Patrick Lang on the NSA domestic spying scandal
“On Foreign Soil.” The National Security Agency (NSA) is the biggest, richest potentially most invasive of all the parts of the US intelligence community. Its electronic “reach” extends across the world and deep into outer space. If you communicate through electronic means, your messages, telephone calls, etc. are all potentially at the “disposal” of NSA. It was not the intention of Congress that this mighty power should be exercised against citizens of the United States on American soil. Consequently, the law governing the operations of NSA and the governing rules and culture of the agency has prevented such abuses for many years. The functionaries of NSA like everyone else in the intelligence community are American citizens and they, like the great majority of Americans, value our freedom as human beings before almost everything else. It is not surprising to me that some of them have”blown the whistle” on this abuse of NSA’s power, an abuse directed at the American people. (emphasis added).When the government of the US is under traditional leadership, eavesdropping on American citizens is a matter governed by law and residing in the Department of Justice. The federal police (FBI) are the people who do such a thing after having obtained a court order and as part of a criminal investigation.
In this case an agency of the national intelligence agency dedicated to the defense of the state against foreign enemies has been used to violate the privacy of the very citizens whose representatives created it for their protection.
What are we, cattle? Are we here to herded about and safeguarded by wise and superior beings who function on a plane of existence where the rules we made for our own governance no longer apply to them?

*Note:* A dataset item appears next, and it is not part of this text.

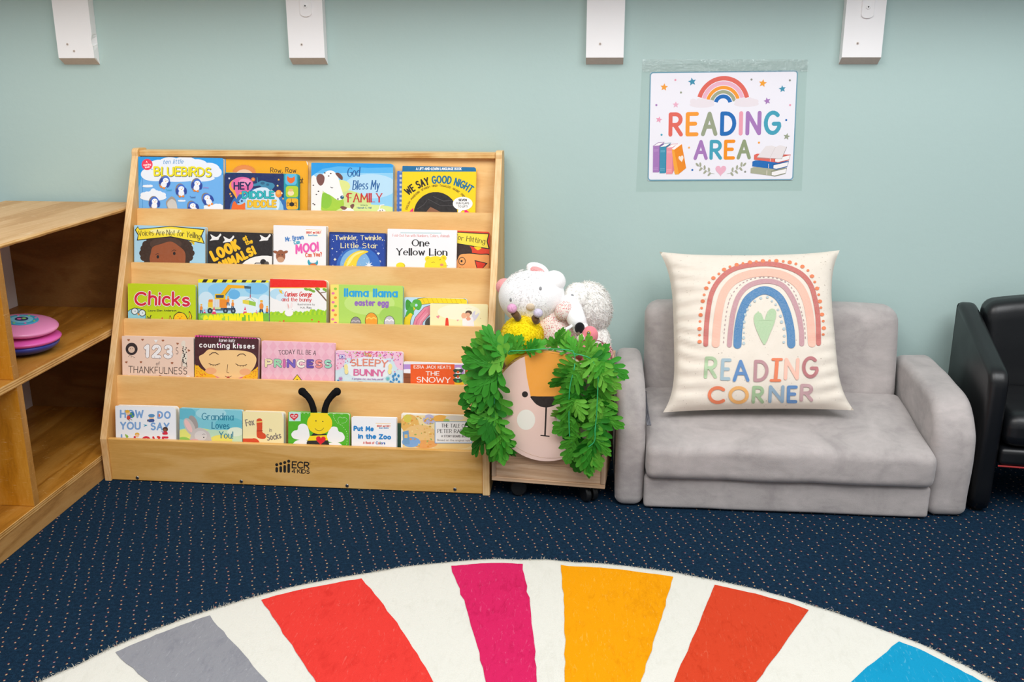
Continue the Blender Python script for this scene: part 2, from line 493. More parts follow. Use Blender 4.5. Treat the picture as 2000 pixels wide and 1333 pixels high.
g('4', .56, [(.42, 0), (.42, 1), (0, .3), (.56, .3)])
g(',', .08, [(.06, .05), (0, -.16)])
g('.', .03, [(.01, .02), (.02, .04)])
g(';', .08, [(.06, .05), (0, -.16)], [(.05, .45), (.05, .5)])
g('!', .03, [(.01, 1), (.01, .28)], [(.01, .02), (.01, .05)])
g('?', .44, _arc(.22, .76, .21, .24, 160, -60, 9) + [(.22, .44), (.22, .28)], [(.22, .02), (.22, .05)])
g("'", .03, [(.01, 1), (.01, .8)])
g('-', .3, [(0, .42), (.3, .42)])
g('*', .06, [(.02, .42), (.04, .44)])

def layout(s, track=0.2, space=0.42):
    x = 0; out = []
    for ch in s:
        if ch == ' ': x += space; continue
        w, st = G[ch]; out.append((ch, x, w, st)); x += w + track
    return out, x - track

class Print:
    """flat ink shapes lying on a real surface. put(px, py, layer) gives the surface point; coordinates are read in photograph pixels"""
    def __init__(s, put, ink_of=ink, clip=None):
        s.put = put; s.ink = ink_of; s.clip = clip; s.shapes = []; s.k = 0
    def up(s): s.k += 1
    def poly(s, col, pts, keep=False, strip=False):
        if not strip: s.k += 1
        if s.clip: pts = s.clipped(pts)
        if len(pts) >= 3: s.shapes.append((col, s.k, pts))
    def clipped(s, pts):
        for (a, b, c) in s.clip:
            out = []; n = len(pts)
            for i in range(n):
                p, q = pts[i], pts[(i + 1) % n]
                dp, dq = a * p[0] + b * p[1] + c, a * q[0] + b * q[1] + c
                if dp >= 0: out.append(p)
                if (dp > 0) != (dq > 0) and dp != dq:
                    t = dp / (dp - dq); out.append((p[0] + (q[0] - p[0]) * t, p[1] + (q[1] - p[1]) * t))
            pts = out
            if len(pts) < 3: return []
        return pts
    def ell(s, col, cx, cy, rx, ry=None, rot=0, a0=0, a1=360, n=26, keep=False):
        ry = rx if ry is None else ry
        c, d = math.cos(math.radians(rot)), math.sin(math.radians(rot))
        m = n if a1 - a0 >= 360 else n + 1
        P = []
        for i in range(m):
            t = math.radians(a0 + (a1 - a0) * i / n); x, y = rx * math.cos(t), ry * math.sin(t)
            P.append((cx + x * c - y * d, cy + x * d + y * c))
        s.poly(col, P, keep)
    def rect(s, col, x0, y0, x1, y1, keep=False): s.poly(col, [(x0, y0), (x1, y0), (x1, y1), (x0, y1)], keep)
    def rrect(s, col, x0, y0, x1, y1, r, keep=False):
        P = []
        for cx, cy, a in ((x1 - r, y0 + r, -90), (x1 - r, y1 - r, 0), (x0 + r, y1 - r, 90), (x0 + r, y0 + r, 180)):
            P += [(cx + r * math.cos(math.radians(a + 22.5 * i)), cy + r * math.sin(math.radians(a + 22.5 * i))) for i in range(5)]
        s.poly(col, P, keep)
    def line(s, col, w, pts, keep=False, nib=0.0, caps=True):
        """ribbon along pts with mitred joints and round ends; nib>0 thins strokes that run level, like a broad pen"""
        P = [pts[0]]
        for q in pts[1:]:
            if math.hypot(q[0] - P[-1][0], q[1] - P[-1][1]) > 0.02: P.append(q)
        if len(P) < 2: return
        closed = len(P) > 4 and math.hypot(P[0][0] - P[-1][0], P[0][1] - P[-1][1]) < 0.05
        D = []
        for a, b in zip(P, P[1:]):
            L = math.hypot(b[0] - a[0], b[1] - a[1]); D.append(((b[0] - a[0]) / L, (b[1] - a[1]) / L))
        runs = []; i0 = 0
        for i in range(1, len(D)):
            if D[i][0] * D[i - 1][0] + D[i][1] * D[i - 1][1] < 0.62: runs.append((i0, i)); i0 = i
        runs.append((i0, len(D)))
        for (i, j) in runs:
            s.k += 1
            Lf, Rt = [], []
            for q in range(i, j + 1):
                d0 = D[max(q - 1, i)]; d1 = D[min(q, j - 1)]
                if closed and len(runs) == 1 and q in (i, j): d0, d1 = D[-1], D[0]
                nx, ny = -(d0[1] + d1[1]), d0[0] + d1[0]; m = math.hypot(nx, ny); nx, ny = nx / m, ny / m
                c = max(0.5, nx * -d1[1] + ny * d1[0])
                dxm = abs(d0[0] + d1[0]) / 2
                h = w / 2 * (1 - nib * dxm) / c
                Lf.append((P[q][0] + nx * h, P[q][1] + ny * h)); Rt.append((P[q][0] - nx * h, P[q][1] - ny * h))
            for q in range(len(Lf) - 1):
                s.poly(col, [Lf[q], Lf[q + 1], Rt[q + 1], Rt[q]], True, strip=True)
            if caps and not (closed and len(runs) == 1):
                for q, d, sg in ((i, D[i], -1), (j, D[j - 1], 1)):
                    h = w / 2 * (1 - nib * abs(d[0]))
                    t0 = math.atan2(d[1], d[0]) + (math.pi / 2 if sg < 0 else -math.pi / 2)
                    s.poly(col, [(P[q][0] + h * math.cos(t0 + math.pi * u / 6), P[q][1] + h * math.sin(t0 + math.pi * u / 6)) for u in range(7)], True, strip=True)
    def text(s, t, x0, x1, y0, h, col, w=None, y1=None, nib=0.0, serif=0.0, slant=0.0, cols=None, jit=0.0, track=0.2, outline=None, ow=2.0, arch=0.0, small=None, seed=3, space=.42, shadow=None, ink=True):
        """one line of lettering from x0 to x1, baseline y0 (y1 at its far end), capital height h, all in photograph pixels"""
        y1 = y0 if y1 is None else y1
        w = h * 0.14 if w is None else w
        if ink:      # h, x0, x1 and the baseline bound the inked letter, not its centre line
            w = min(w, h * 0.34); h -= w * 0.6; y0 -= w * 0.3; y1 -= w * 0.3; x0 += w / 2; x1 -= w / 2
        lay, tot = layout(t, track, space)
        need = w * 1.04 / max((x1 - x0) / max(tot, 0.05), 1e-6)
        if need > track: lay, tot = layout(t, min(need * 1.1, 0.7), max(space, min(need * 1.9, 1.1)))
        sx = (x1 - x0) / max(tot, 0.05)
        ang = math.atan2(y1 - y0, x1 - x0); ca, sa = math.cos(ang), math.sin(ang)
        passes = ([(shadow, w * 1.08, w * 0.26)] if shadow else []) + ([(outline, w + ow, 0)] if outline else []) + [(None, w, 0)]
        for pc, pw, off in passes:
            s.k += 1
            rg = random.Random(seed); ci = 0
            for ch, gx, gw, st in lay:
                c = pc or (cols[ci % len(cols)] if cols else col); ci += 1
                jy = rg.uniform(-1, 1) * jit * h; jr = rg.uniform(-1, 1) * jit * 0.8; js = 1 + rg.uniform(-1, 1) * jit * 0.7
                for pts in st:
                    P = []
                    for (x, y) in pts:
                        X = (gx + x) * sx; Y = y * h * js
                        xc = (gx + gw / 2) * sx
                        X, Y = xc + (X - xc) * math.cos(jr) - Y * math.sin(jr) * 0.9, Y * math.cos(jr) + (X - xc) * math.sin(jr)
                        X += slant * Y
                        u = (gx * sx) / max(x1 - x0, 1) * 2 - 1
                        Y += jy
                        if arch:
                            th = (X / (x1 - x0) - 0.5) * 2 * math.radians(arch)
                            R = (x1 - x0) / 2 / math.sin(math.radians(arch))
                            X, Y = (x1 - x0) / 2 + (R + Y) * math.sin(th), (R + Y) * math.cos(th) - R * math.cos(math.radians(arch))
                        X += off; Y -= off
                        P.append((x0 + X * ca + Y * sa, y0 + X * sa - Y * ca))
                    s.line(c, pw, P, True, nib)
                    if serif and len(P) > 1:
                        for q, p2 in ((P[0], P[1]), (P[-1], P[-2])):
                            dx, dy = q[0] - p2[0], q[1] - p2[1]
                            if abs(dy) > abs(dx) * 1.2:
                                e = serif * h
                                s.line(c, max(pw * 0.4, 0.6), [(q[0] - e, q[1]), (q[0] + e, q[1])], True)
    def heart(s, col, cx, cy, w, h, rot=0, keep=False):
        P = []
        c, d = math.cos(math.radians(rot)), math.sin(math.radians(rot))
        for i in range(28):
            t = 2 * math.pi * i / 28
            x = 16 * math.sin(t) ** 3 / 32 * w
            y = -(13 * math.cos(t) - 5 * math.cos(2 * t) - 2 * math.cos(3 * t) - math.cos(4 * t)) / 29 * h
            P.append((cx + x * c - y * d, cy + x * d + y * c))
        s.poly(col, P, keep)
    def star(s, col, cx, cy, r, rot=0, n=5, inner=0.45, keep=False):
        s.poly(col, [(cx + (r if i % 2 == 0 else r * inner) * math.sin(math.pi * i / n + math.radians(rot)), cy - (r if i % 2 == 0 else r * inner) * math.cos(math.pi * i / n + math.radians(rot))) for i in range(2 * n)], keep)
    def cloud(s, col, cx, cy, w, h, seed=1):
        s.k += 1; rg = random.Random(seed)
        s.ell(col, cx, cy + h * 0.18, w / 2, h * 0.3, keep=True)
        for i in range(7):
            t = -0.8 + 1.6 * i / 6
            s.ell(col, cx + t * w * 0.44, cy - rg.uniform(0, .16) * h, w * 0.13, h * rg.uniform(.26, .4) * (1.15 - abs(t) * .5), keep=True, n=16)
    def blob(s, col, pts, keep=False, n=5):
        """smooth closed outline through points"""
        P = []; m = len(pts)
        for i in range(m):
            p0, p1, p2, p3 = pts[i - 1], pts[i], pts[(i + 1) % m], pts[(i + 2) % m]
            for k in range(n):
                t = k / n
                P.append(tuple(0.5 * (2 * p1[j] + (p2[j] - p0[j]) * t + (2 * p0[j] - 5 * p1[j] + 4 * p2[j] - p3[j]) * t * t + (3 * p1[j] - p0[j] - 3 * p2[j] + p3[j]) * t ** 3) for j in (0, 1)))
        s.poly(col, P, keep)
    def build(s, bm, first_mat):
        """adds the shapes to bm; returns the materials used, numbered from first_mat"""
        cols = []
        for col, k, pts in s.shapes:
            if col not in cols: cols.append(col)
            vs = [bm.verts.new(s.put(x, y, k)) for x, y in pts]
            try:
                f = bm.faces.new(vs)
            except ValueError: continue
            f.material_index = first_mat + cols.index(col)
            f.normal_update()
            c = f.calc_center_median()
            if f.normal.dot(EYE - c) < 0: f.normal_flip()
        return [s.ink(c) for c in cols]
LAYER = 5e-6
def plane_put(o, n):
    def put(px, py, k): return on_plane(px, py, o, n) + n * (LAYER * k + 4e-5)
    return put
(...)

In the early 1980’s the Inspector General asked me to destroy a file on the basis that I was holding information on a US citizen. The file happened to be a resume of an Air Force Captain who had just completed a graduate degree in Soviet Studies. He had given me his resume in the hopes that I would contact him if a job became available. On the principle that one never argues with an IG, I destroyed the file – but kept the rolodex card with the Captain’s name and phone number.
The IG was serious about not keeping files on US citizens.

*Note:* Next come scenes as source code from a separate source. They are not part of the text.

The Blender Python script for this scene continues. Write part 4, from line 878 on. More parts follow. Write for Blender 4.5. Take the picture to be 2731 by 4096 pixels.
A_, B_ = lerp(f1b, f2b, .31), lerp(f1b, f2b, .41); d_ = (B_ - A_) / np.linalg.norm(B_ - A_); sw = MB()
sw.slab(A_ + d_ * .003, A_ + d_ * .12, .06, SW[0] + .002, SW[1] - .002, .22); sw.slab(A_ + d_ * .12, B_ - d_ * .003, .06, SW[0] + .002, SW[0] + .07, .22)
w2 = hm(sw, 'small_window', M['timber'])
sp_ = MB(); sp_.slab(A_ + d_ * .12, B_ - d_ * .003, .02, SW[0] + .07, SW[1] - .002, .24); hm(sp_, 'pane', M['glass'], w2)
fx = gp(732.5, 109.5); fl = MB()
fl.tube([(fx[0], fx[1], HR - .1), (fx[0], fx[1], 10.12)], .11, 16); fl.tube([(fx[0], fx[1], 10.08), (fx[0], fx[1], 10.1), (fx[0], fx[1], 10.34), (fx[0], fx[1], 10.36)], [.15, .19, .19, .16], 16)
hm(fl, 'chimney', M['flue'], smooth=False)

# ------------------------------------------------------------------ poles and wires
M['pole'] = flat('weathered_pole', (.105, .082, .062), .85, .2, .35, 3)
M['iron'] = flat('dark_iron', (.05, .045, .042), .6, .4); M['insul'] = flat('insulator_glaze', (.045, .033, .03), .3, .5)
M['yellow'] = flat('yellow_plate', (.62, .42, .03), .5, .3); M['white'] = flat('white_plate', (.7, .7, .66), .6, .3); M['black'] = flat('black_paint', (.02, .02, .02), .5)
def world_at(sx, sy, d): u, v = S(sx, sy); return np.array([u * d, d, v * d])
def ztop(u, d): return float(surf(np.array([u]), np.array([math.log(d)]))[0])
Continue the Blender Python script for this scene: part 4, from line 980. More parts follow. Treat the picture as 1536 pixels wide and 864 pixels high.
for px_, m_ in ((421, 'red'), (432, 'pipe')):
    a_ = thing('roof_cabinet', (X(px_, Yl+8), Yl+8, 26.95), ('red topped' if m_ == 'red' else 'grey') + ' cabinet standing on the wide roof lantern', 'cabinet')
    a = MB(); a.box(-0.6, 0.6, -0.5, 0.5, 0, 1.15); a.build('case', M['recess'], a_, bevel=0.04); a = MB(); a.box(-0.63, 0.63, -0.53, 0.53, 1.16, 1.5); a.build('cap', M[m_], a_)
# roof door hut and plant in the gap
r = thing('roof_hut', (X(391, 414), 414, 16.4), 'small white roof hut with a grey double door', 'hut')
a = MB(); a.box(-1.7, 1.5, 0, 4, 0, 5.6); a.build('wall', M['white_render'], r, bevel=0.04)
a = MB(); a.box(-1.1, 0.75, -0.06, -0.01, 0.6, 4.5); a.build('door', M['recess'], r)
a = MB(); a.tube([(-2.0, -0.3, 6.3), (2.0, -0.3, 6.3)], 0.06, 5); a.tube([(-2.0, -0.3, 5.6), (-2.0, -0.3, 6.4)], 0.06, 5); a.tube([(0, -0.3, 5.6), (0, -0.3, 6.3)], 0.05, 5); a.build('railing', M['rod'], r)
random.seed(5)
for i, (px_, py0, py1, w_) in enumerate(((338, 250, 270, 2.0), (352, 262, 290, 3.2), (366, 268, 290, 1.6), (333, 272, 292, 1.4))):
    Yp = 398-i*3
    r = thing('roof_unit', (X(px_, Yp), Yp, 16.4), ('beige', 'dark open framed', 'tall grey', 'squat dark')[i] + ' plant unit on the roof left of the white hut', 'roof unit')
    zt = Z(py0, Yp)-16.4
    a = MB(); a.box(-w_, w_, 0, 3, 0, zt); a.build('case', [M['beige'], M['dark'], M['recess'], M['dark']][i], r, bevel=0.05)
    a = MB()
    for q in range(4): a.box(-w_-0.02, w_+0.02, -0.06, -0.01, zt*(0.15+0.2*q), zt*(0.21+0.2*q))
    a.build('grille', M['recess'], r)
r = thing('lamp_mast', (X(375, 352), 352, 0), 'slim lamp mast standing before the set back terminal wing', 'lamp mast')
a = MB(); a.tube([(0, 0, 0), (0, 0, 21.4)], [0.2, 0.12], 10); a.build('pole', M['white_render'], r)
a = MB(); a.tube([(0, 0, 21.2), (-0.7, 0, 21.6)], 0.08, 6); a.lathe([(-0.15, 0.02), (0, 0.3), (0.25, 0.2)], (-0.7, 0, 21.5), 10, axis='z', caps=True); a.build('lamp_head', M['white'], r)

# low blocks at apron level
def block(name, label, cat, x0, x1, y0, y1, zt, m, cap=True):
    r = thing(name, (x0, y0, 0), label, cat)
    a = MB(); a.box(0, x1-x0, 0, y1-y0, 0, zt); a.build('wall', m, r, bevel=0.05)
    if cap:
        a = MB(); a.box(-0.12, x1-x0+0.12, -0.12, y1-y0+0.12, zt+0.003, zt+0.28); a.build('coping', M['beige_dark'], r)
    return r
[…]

I’m encouraged by Col. Lang’s speculation that NSA employees blew the whistle on the administration.
Institutions – corporate, governmental, or ecclesial – can make laws and regulations designed to insure ethical behavior. The laws will be meaningless, unless someone lives by them. Gregory Pierce, the author of Spirituality at Work states that “making the system work” is one of the ten essential disciplines of workplace spirituality. (Go here for my review.) Assuming that Col. Lang is right, it looks as if a few brave NSA employees have ensured that the system will work and exposed a criminal act on the part of the administration.